A mind shift has quietly occurred in the autonomous driving industry. Focused almost exclusively on passenger cars or robotaxis until 2019, major players have lately been turning their attention to delivery. Three weeks ago, in a comment that remained relatively unnoticed by the press, John Krafcik, Waymo’s CEO, told reporters that “driverless delivery likely has a better chance of catching on early versus passenger transportation”.
Retailers and shippers are on the lookout, as they stand to reap the fruits of removing drivers that could save them as much as $500 billion a year. And for us, online shoppers and consumers, life will be good, of course, as we stand to benefit from dirt cheap universal home delivery, faster service, and safer roads. Yes, autonomous delivery shall make our lives easier.
At Udelv, we predicted this 2 ½ years ago when we founded the company. Like most new modes of transportation, autonomous driving was likely going to start with delivery. It is not just safer to carry goods than humans, it is also far simpler.

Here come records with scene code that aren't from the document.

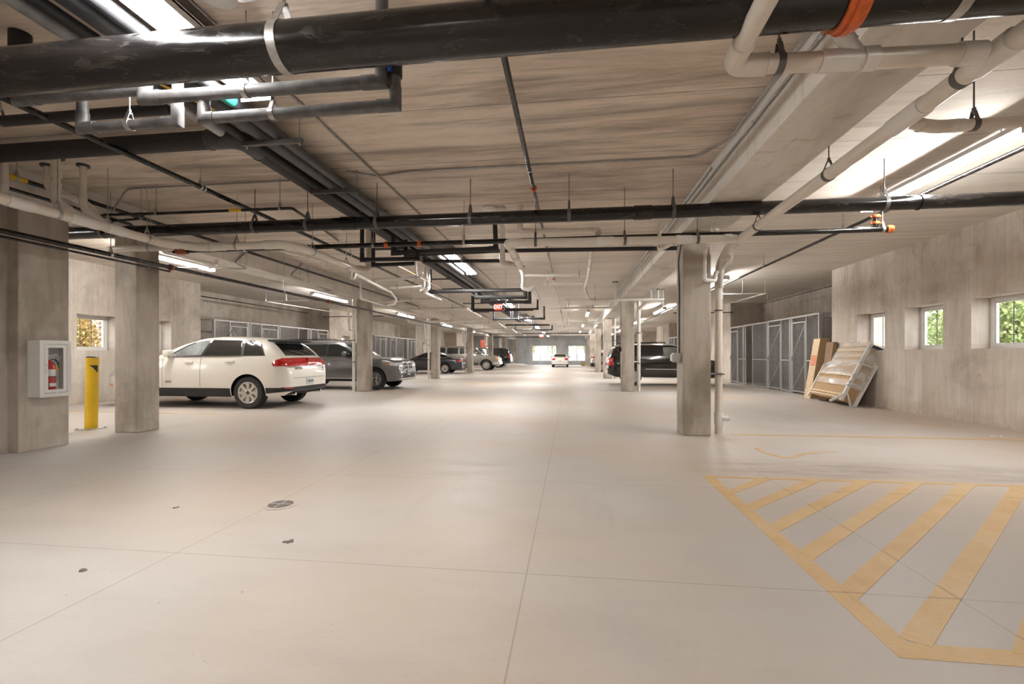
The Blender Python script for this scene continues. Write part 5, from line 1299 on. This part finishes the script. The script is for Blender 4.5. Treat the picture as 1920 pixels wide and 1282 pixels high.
def divider(x, xb, y, label, group):
    off = (x, y, 0); e = empty('locker_divider', off, label=label, cat='wire locker', group=group)
    sg = 1 if xb > x else -1; a, b = (x, xb) if sg > 0 else (xb, x)
    m = MB().box((a + .05, y, 0), (a + .09, y + .04, LH)).box((b - .09, y, 0), (b - .05, y + .04, LH)).box((a + .09, y, LH), (b - .09, y + .04, LH + .05))
    m.build('frame', 'locker', e, off, smooth=0)
    w = MB(); n = 26
    for i in range(1, n): xx = a + .09 + (b - a - .18) * i / n; w.box((xx - .004, y + .016, .05), (xx + .004, y + .022, LH))
    for i in range(1, 49): zz = .05 + (LH - .05) * i / 49; w.box((a + .09, y + .021, zz - .004), (b - .09, y + .027, zz + .004))
    w.build('mesh_panel', 'wire', e, off, smooth=0)
units = [(14.62, 16.0, 15.42, 16.25, False), (16.32, 18.2, 17.1, 18.12, False), (18.25, 20.6, 19.66, 20.38, True), (20.65, 22.25, 21.3, 22.15, False)]
units[0] = (14.62, 16.4, 15.40, 16.28, False)
units[1] = (16.45, 18.2, 17.12, 18.12, False)
for side, x, xb in (('right', 7.22, XRB), ('left', -12.22, XLB)):
    sg = 1 if xb > x else -1
    for ri, (ra, rb) in enumerate(RECESS[:2]):
        dy = ra - 14.0
        for k, (a, b, c, d, op) in enumerate(units):
            locker(x, sg, a + dy, b + dy, c + dy, d + dy,
                   'wire mesh locker front, %s recess of the %s wall, %s' % (ordn[ri], side, ['nearest in the row', 'second in the row', 'third with an open dark doorway', 'furthest in the row'][k]),
                   'wire lockers along the %s wall' % side, opened=op)
        for k, yy in enumerate((14.62, 16.42, 18.22, 20.62)):
            divider(x, xb, yy + dy, 'mesh divider running back to the wall in the %s recess of the %s wall, %s' % (ordn[ri], side, ordn[k]), 'locker dividers of the %s wall' % side)
MB().box((8.0, 15.3, 0), (8.5, 15.9, .9), .01).build('stored_box', 'carton_dark', off=(8.2, 15.6, 0), label='dark brown carton stored inside the nearest right wire locker', cat='box')
MB().box((8.05, 17.0, 0), (8.55, 17.5, .6), .01).build('stored_box', 'cardboard', off=(8.2, 17.2, 0), label='plain carton stored inside the second right wire locker', cat='box')

# ------------------------------------------------------------------ leaning pack and cartons
def lean_frame(p0, p1, yaw_pt=None):
    return Vector(p0), Vector(p1)
e = empty('furniture_crate', (6.60, 13.10, .0), label='shrink-wrapped cardboard and timber crate leaning against the right wall', cat='crate')
# local frame: u along the wall (towards the camera), w up the slope, n outwards
W_, H_, D_ = 1.95, 1.52, .34
lean = math.radians(25)
u = Vector((-.10, -1, 0)).normalized(); up = Vector((math.sin(lean), 0, math.cos(lean))); up = (up - u * up.dot(u)).normalized(); nn = u.cross(up) * 1.0
if nn.x > 0: nn = -nn
def L(a, b, c): return Vector((.02, 0, .16)) + u * a + up * b + nn * c
def slab(m, a0, a1, b0, b1, c0, c1):
    vs = [L(a, b, c) for c in (c0, c1) for b in (b0, b1) for a in (a0, a1)]
    m.add(vs, [(0, 2, 3, 1), (4, 5, 7, 6), (0, 1, 5, 4), (2, 6, 7, 3), (0, 4, 6, 2), (1, 3, 7, 5)])
h = W_ / 2
m = MB(); slab(m, -h + .04, h - .06, 0, H_ - .03, -.28, .02); m.build('cardboard_panel', 'cardboard', e, smooth=0)
m = MB()
for b in (.03, .10, .62, .95, 1.12, 1.28, 1.42): slab(m, -h + .05, h - .07, b, b + (.05 if b < .5 else .09), .02, .045)
m.build('timber_slat', 'timber', e, smooth=0)
def rail(fn, name='wrapped_rail'):
    m = MB(); fn(m); m.build(name, 'white', e, smooth=0)
rail(lambda m: slab(m, h - .07, h, -.02, H_, -.02, .05)); rail(lambda m: slab(m, h - .07, h, -.15, H_, -.34, -.27)); rail(lambda m: slab(m, -h, -h + .05, -.08, H_, 0, .05))
for b in (.42, .95, 1.43): rail(lambda m: slab(m, h - .05, h - .005, b, b + .05, -.27, -.02), 'cross_rail')
rail(lambda m: m.bar(L(h - .03, .18, .0), L(h - .05, -.14, .22), .05), 'foot_strut'); rail(lambda m: m.bar(L(h - .03, .20, -.02), L(h - .03, -.10, -.26), .035), 'foot_strut')
m = MB(); slab(m, h - .06, h + .01, 1.40, 1.47, -.25, -.03); m.build('grip_slot', 'black', e, smooth=0)
m = MB(); slab(m, -h, h, .62, 1.56, .05, .058); slab(m, -h, h, 1.545, 1.555, -.3, .05); slab(m, h, h + .006, .35, 1.5, -.3, .05); slab(m, -h, h, .36, .52, .05, .062); m.build('shrink_film', 'film', e, smooth=0)
e = empty('long_carton', (7.0, 14.55, 0), label='tall narrow carton with an orange-printed edge leaning behind the crate', cat='box', group='long cartons')
def leanbox(m, x0, x1, y0, y1, z1, lean):
    vs = []
    for z in (0, z1):
        for (a, b) in ((x0, y0), (x1, y0), (x1, y1), (x0, y1)): vs.append((a + z * lean, b, z))
    m.add(vs, [(3, 2, 1, 0), (4, 5, 6, 7), (0, 1, 5, 4), (1, 2, 6, 5), (2, 3, 7, 6), (3, 0, 4, 7)])
m = MB(); leanbox(m, -.22, .02, -.35, .02, 1.72, .16); m.build('carton_body', 'cardboard', e, smooth=0)
m = MB(); leanbox(m, -.225, -.22, -.34, .0, 1.70, .16); m.build('carton_face', 'timber', e, smooth=0)
m = MB()
for i in range(5): m.add([(-.232 + .16 * (.95 + i * .06), -.32, .95 + i * .06), (-.232 + .16 * (.95 + i * .06), -.05, .95 + i * .06), (-.232 + .16 * (.99 + i * .06), -.05, .99 + i * .06), (-.232 + .16 * (.99 + i * .06), -.32, .99 + i * .06)], [(0, 1, 2, 3)])
m.build('printed_stripes', 'orange', e, smooth=0)
e = empty('long_carton', (7.02, 13.9, 0), label='shorter brown carton with a yellow strip leaning behind the crate', cat='box', group='long cartons')
m = MB(); leanbox(m, -.10, .0, -.25, .10, 1.60, .12); m.build('carton_body', 'carton_dark', e, smooth=0)
m = MB(); leanbox(m, -.104, -.10, -.25, .10, 1.60, .12); m.build('carton_face', 'carton_dark', e, smooth=0)

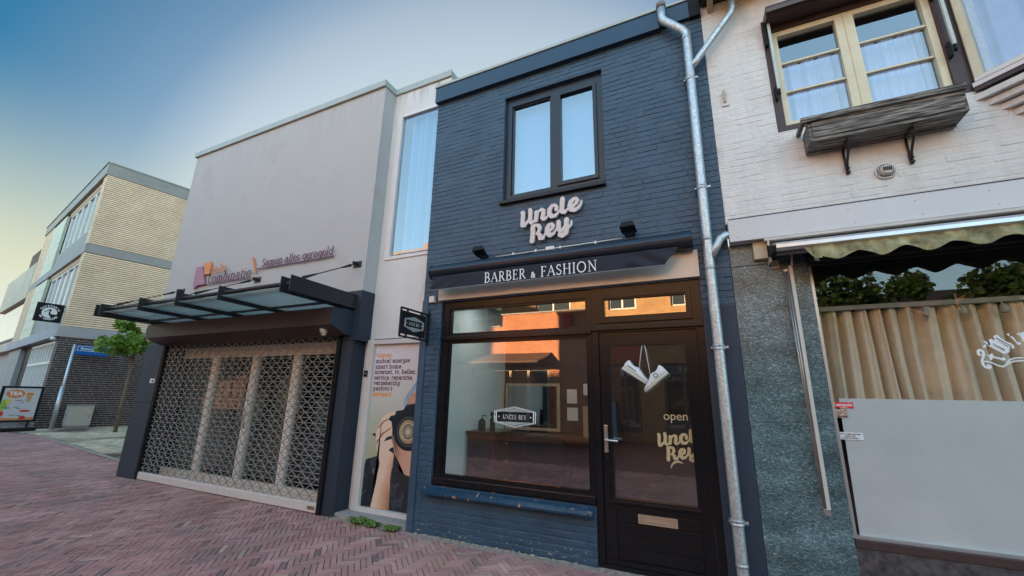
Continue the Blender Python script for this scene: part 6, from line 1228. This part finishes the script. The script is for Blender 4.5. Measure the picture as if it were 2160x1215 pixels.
bm = BM(); prism(bm, [(-17.6, 4.2), (-21, 6.6), (-24.4, 4.2)], 2.9, 22.3, 'YZ'); obj('roof', bm, M('dark_roof', (.03, .03, .035), .7), GH)
LT = thing('brick_terrace', 'long dark brick terrace across the road beyond the street trees', 'building', (-38, -17, 0))
bm = BM(); slab(bm, -70, -17.2, 0, 6.6, [(-68+k*3.2, -66.2+k*3.2, z, z+1.4) for k in range(15) for z in (1, 4.3)], -17.2, -17); box(bm, -70, -17.2, -24, -17.21, 0, 6.6); obj('wall', bm, brickmat('dull_brick', (.16, .08, .06), (.2, .11, .08), (.1, .08, .07), .21, .0625, .007), LT)
bm = BM(); prism(bm, [(-16.6, 6.6), (-20.5, 9.2), (-24.4, 6.6)], -70.4, -17.0, 'YZ'); obj('roof', bm, M('dark_roof', (.03, .03, .035), .7), LT)
# unseen house added across the side street to block the low sun
EH = thing('sun_block_house', 'unseen brick house added behind the grey building to block low sun', 'building', (-12, 24, 0))
bm = BM(); slab(bm, -26, -4, 0, 7.6, [(-24+k*3, -22.6+k*3, z, z+1.5) for k in range(7) for z in (1, 4.6)], 22, 22.3); box(bm, -26, -4, 22.31, 30, 0, 7.6); obj('wall', bm, rb, EH)
bm = BM(); prism(bm, [(21.6, 7.6), (26, 9.6), (30.4, 7.6)], -26.3, -3.7, 'YZ'); obj('roof', bm, MATS['dark_roof'], EH)
bpy.context.view_layer.update()

# grit and scraps lying in the joints
bm = BM(); rn = random.Random(77)
for _ in range(420):
    x, y = rn.uniform(-11, .2), rn.uniform(-2.6, -.05)
    if rn.random() < .5: y = -.03-abs(rn.gauss(0, .12))
    s_ = rn.uniform(.003, .011)*(2.2 if rn.random() < .04 else 1); a = rn.uniform(0, 3.14)
    v = [bm.verts.new((x+s_*c_*math.cos(a+q)*(1+.4*rn.random()), y+s_*math.sin(a+q), .004+rn.random()*.003)) for q, c_ in ((0, 1.3), (1.6, .8), (3.1, 1.2), (4.6, .9))]
    bm.faces.new(v)
obj('grit', bm, M('pale_grit', (.42, .38, .30), .9, var=.5, scale=40), kind='stuff')
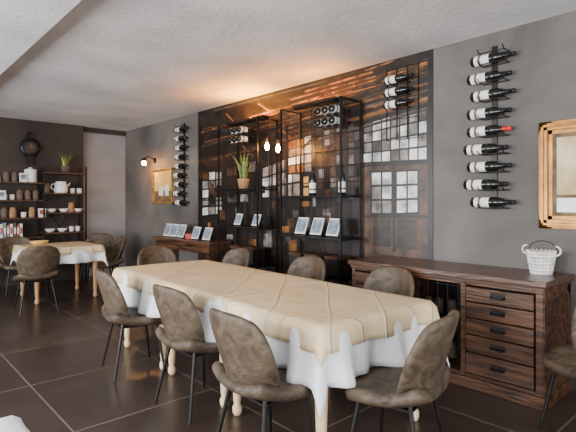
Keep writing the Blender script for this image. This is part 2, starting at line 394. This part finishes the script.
# ---------------------------------------------------------------- sideboard
sx0,sx1=3.36,3.885; sy0,sy1=1.17,2.81; st=.857
SB=thing('sideboard','dark walnut sideboard with drawers and open wine bay','sideboard',(sx0,sy0,0))
D=sx1-sx0; L=sy1-sy0
MB().bb((-.03,-.03,st-.042),(D,L+.03,st)).build('top','woodtop',SB,bevel=.006)
MB().bb((-.014,-.012,st-.068),(D,L+.012,st-.042)).build('moulding','wood',SB,bevel=.004)
bd=MB(); z0=.085; z1=st-.068
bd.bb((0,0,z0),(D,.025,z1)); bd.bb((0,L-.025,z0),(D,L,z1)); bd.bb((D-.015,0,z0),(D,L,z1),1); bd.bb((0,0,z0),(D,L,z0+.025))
div=[.56,1.07]
for y in div: bd.bb((0,y-.012,z0),(D,y+.012,z1))
bd.bb((0,0,z1-.02),(D,L,z1)); 
bd.bb((-.006,0,z0),(0.004,.045,z1)); bd.bb((-.006,div[0]-.02,z0),(.004,div[0]+.02,z1)); bd.bb((-.006,div[1]-.02,z0),(.004,div[1]+.02,z1)); bd.bb((-.006,L-.04,z0),(.004,L,z1))
bd.bb((0,-.008,z0),(.06,0,z1)); bd.bb((D-.06,-.008,z0),(D,0,z1)); bd.bb((.05,-.008,z1-.07),(D-.01,0,z1)); bd.bb((.05,-.008,z0),(D-.01,0,z0+.07))
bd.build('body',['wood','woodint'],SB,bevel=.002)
MB().bb((-.02,-.02,0),(D,L+.02,.085)).build('plinth','wood',SB,bevel=.008)
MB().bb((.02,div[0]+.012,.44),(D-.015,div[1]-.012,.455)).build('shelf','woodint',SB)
def drawers(ya,yb,hs):
    zt=z1-.028; tot=zt-(z0+.03); S=sum(hs)
    for q in hs:
        c=zt-.005; a=zt-q/S*tot+.005; zt-=q/S*tot
        dr=MB().bb((-.014,ya+.006,a),(.30,yb-.006,c)).build('drawer','wood',SB,bevel=.004)
        yc=(ya+yb)/2; zc=(a+c)/2+.008
        hd=MB()
        hd.bb((-.018,yc-.052,zc-.016),(-.0135,yc+.052,zc+.022))
        hd.path([(-.014,yc-.045,zc),(-.038,yc-.042,zc-.012),(-.038,yc+.042,zc-.012),(-.014,yc+.045,zc)],.0055,8)
        hd.build('handle','black',dr)
drawers(.05,div[0]-.02,(1,1.05,1.1,1.15,1.4)); drawers(div[1]+.02,L-.04,(1,1.05,1.1,1.15,1.4))
g=MB()
for k in range(6):
    y=div[0]+.04+k*(div[1]-div[0]-.08)/5; g.tube((-.002,y,z0+.03),(-.002,y,z1-.02),.003,n=6)
for z in (z0+.05,.26,.44,.62,z1-.04): g.tube((-.004,div[0]+.02,z),(-.004,div[1]-.02,z),.003,n=6)
g.build('wire_gate','black',SB)
# basket
bk=thing('wicker_basket','whitewashed wicker basket with loop handle on the sideboard','basket',(3.72,1.31,st+.001),scale=1.12)
w=MB(); n=20
for k in range(7):
    z=.004+k*.022; r=.062+.022*k/6+.003*(k%2)
    w.lathe([(r-.005,z-.004),(r+.006,z),(r+.002,z+.010),(r-.005,z+.014)],24)
for i in range(n):
    t=2*pi*i/n; w.tube((.060*math.cos(t),.060*math.sin(t),0),(.088*math.cos(t),.088*math.sin(t),.155),.005,n=6)
w.lathe([(.001,.004),(.06,.004),(.06,.0),(.001,.0)],20)
w.build('basket_body','whitewire',bk)
hh=MB(); hh.path([(.03,.088*math.cos(t),.15+.065*math.sin(t)) for t in [pi*i/12 for i in range(13)]],.003); hh.build('handle','black',bk)
for a in (-1,1):
    hh=MB(); hh.path([(0,a*(.088+.03*math.sin(t)),.125+.03-.03*math.cos(t)) for t in [pi*i/8 for i in range(9)]],.006); hh.build('side_loop','whitewire',bk)
jp=[(.001,0),(.035,0),(.04,.01),(.04,.09),(.03,.11),(.03,.125),(.001,.125)]
j=MB().lathe(jp,16).build('storage_jar','labeldark',loc=(3.60,1.95,.456),label='small dark jar inside the sideboard bay',cat='jar',group='jars in the sideboard')
for p in ((3.62,2.08,.456),(3.60,2.17,.456),(3.60,1.95,.1115),(3.62,2.10,.1115)): dup(j,p)
# ---------------------------------------------------------------- bottles + racks
def bottle(loc,red=False,label='dark wine bottle with cream label lying in wall rack',group=None):
    e=thing('wine_bottle',label,'bottle',loc,0,group)
    pr=[(.001,0),(.030,0),(.037,.006),(.037,.185),(.034,.205),(.022,.235),(.0145,.255),(.0140,.30),(.016,.302),(.016,.312),(.001,.312)]
    MB().lathe([(r,.16-z) for r,z in pr],18,axis='Y').build('bottle_glass','glass',e)
    MB().lathe([(.038,.16-.03),(.038,.16-.14)],18,axis='Y').build('bottle_label',['label'],e)
    MB().lathe([(.0386,.16-.06),(.0386,.16-.078)],18,axis='Y').build('label_band','labeldark',e)
    MB().lathe([(.0155,.16-.24),(.0155,.16-.30),(.017,.16-.302),(.017,.16-.314),(.001,.16-.314)],14,axis='Y').build('foil_capsule','foilred' if red else 'foil',e)
    return e
def rack(y,ztop,n,grp,first):
    e=thing('wine_rack','black iron ladder wine rack fixed to the wall','wine rack',(W,y,0))
    zb=ztop-.11-(n-1)*.148-.06
    fr=MB()
    fr.bb((-.014,-.022,zb),(-.002,.022,ztop))
    fr.build('rack_rail','black',e)
    for k in range(n+1):
        z=ztop-.02 if k==0 else ztop-.11-(k-1)*.148
        h=MB()
        ln=.12
        h.path([(-.005,-ln,z-.048),(-.11,-ln,z-.048),(-.145,-ln,z-.02)],.0045,6)
        h.path([(-.005,ln*.7,z-.048),(-.11,ln*.7,z-.048),(-.145,ln*.7,z-.02)],.0045,6)
        h.tube((-.012,-ln,z-.048),(-.012,ln*.7,z-.048),.0045,n=6); h.tube((-.11,-ln,z-.048),(-.11,ln*.7,z-.048),.0045,n=6)
        h.build('bottle_holder','black',e)
    for k in range(n):
        z=ztop-.11-k*.148
        p=(W-.060,y+(.02 if k%2 else -.01)+ (0.03 if 3<k<8 else 0),z)
        if k==4 and first['red']: o=bottle(p,True,'dark wine bottle with red capsule lying in wall rack',grp)
        elif first.get('b') is None: o=first['b']=bottle(p,False,group=grp)
        else:
            o=dup(first['b'],p); o['group']=grp
        o.scale=(1.13,)*3
fb={'red':True,'b':None}
rack(1.73,2.68,9,'bottles in the near wall rack',fb); fb['red']=False
rack(6.78,2.68,9,'bottles in the far wall rack',fb)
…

Udelv pioneered the world’s first public road automated delivery in January 2018 when we delivered groceries from Draeger’s Market in San Mateo, CA to a couple of their customers. Our initial product was a “neighborhood electric vehicle” — call it an enhanced golf cart — with a system of “lockers on wheels”. It was designed to try various types of delivery at low speed in a limited geographical area and study how it might work.
We quickly learned about the limitations of a small electric vehicle. The slower speed, long charging time, limited range, and flexibility constraints of a “fixed locker on wheels” wouldn’t scale. So, with large retailers soon knocking at the door and eager to give it a try on faster roads with larger packages, we built a second version, the Newton, capable of driving at highway speeds and with up to 900 lbs. of payload of multiple dimensions.
Besides an existing chassis (it’s too early to create one from scratch), this complex product is comprised of two major elements: an autonomous driving technology, and the “delivery robotics”, which is a set of hardware (an adaptive cargo space to load and unload packages) and its associated cloud-based software (the back-end link that enables system components to communicate with each other and with merchants and consumers).
Early on, we determined that one element is inseparable from the other: without autonomy, one cannot remove the driver; and without the delivery robotics, an autonomous vehicle remains utterly useless.
Having put a significant emphasis on creating the first functional automated delivery vehicle, and with >6,000 automated deliveries under our belt, Udelv has gained a unique head start… while learning many lessons from our share of mistakes!
The next step is to focus on a use case that can lead to removing the safety driver faster, deliver a flawless user experience and shorten the time to market. An opportunity to do just that was provided to us by industries operating deliveries on fixed, repeatable, B2B routes.
One of our clients has tasked us to do a 22-mile loop, in the same direction, 9 times a day, with only two stops before returning to the starting point.
Over a 12-month period, this means 2,800 repeats of and 61,000 miles on the same loop. A textbook case scenario for an autonomous driving technology. Even more so if the loop is in a driver-friendly geography, with wide roads, little traffic, few pedestrians, and relatively fewer obstacles or surprises. Plus, the weather is good and driving times are known and constrained.
On the delivery robotics side, this means a cargo space that has the flexibility to accommodate multiple types of goods (in this case, with a relatively large standard deviation between small and large items), sort them by destinations (stops), allow for returning/transferring goods, optimize time to load and unload (barely a few minutes each loop) and offer the fleet management, maintenance, tracking, data collection and tele-operation cloud-based back-end to ensure the operation is available at all times with built-in redundancies.
Armed with its breadth of technology and experience, Udelv is providing this complex end-to-end solution and now ready to answer even more clients’ needs.
Our Thesis:
Delivery will be the first scalable self-driving car application.
Fixed, repeatable routes provide a faster path to removing the driver.
Without a field-tested delivery and cloud robotics solution, an autonomous vehicle is useless.
With volume, a decline in production unit costs will attract new clients.
Data collected will provide the opportunity to create a low-cost third vehicle version and pass on the benefits of self-driving cars to all retailers and shippers.
Our lives will be made easier. The future is here.